I had this dream shortly after my last gamble, which was in September. Just as I was waking, I saw and I think felt, this black fog leave my body. When I awoke, I immediately thought that what had left my body was my gambling addiction. I felt such relief upon awakening, but I also knew that the fog had not left completely. It was still there close to my body.

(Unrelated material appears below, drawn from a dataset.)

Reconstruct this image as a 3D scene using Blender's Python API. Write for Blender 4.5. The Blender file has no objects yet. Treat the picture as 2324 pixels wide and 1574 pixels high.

Why do I think this dream has helped my recovery? After that dream, a subtle shift has occurred. I no longer think of the addiction as living inside me just waiting to get out, and therefore no longer feel like I might explode from trying to keep it inside. I no longer believe this is who I am. I never truly believed I could change because of this. I believed that I was a gambling addict and it was just too hard to change who I was. It also broke my heart that this is who I was, not to mention the self loathing. Changing my behavior seems much easier than changing who I am. Since then, I have read a lot about the power of our beliefs about who we are and our ability to change. Don’t get me wrong, I know that this problem has not gone away. I have a gambling problem. That black cloud is still hovering, wanting to get in. It’s still a fight, but it is no longer an inner battle.
I have more to say about this, and I realize that it is a bit contrary to the GA approach of saying…I am a compulsive gambler. More later. I welcome your thoughts.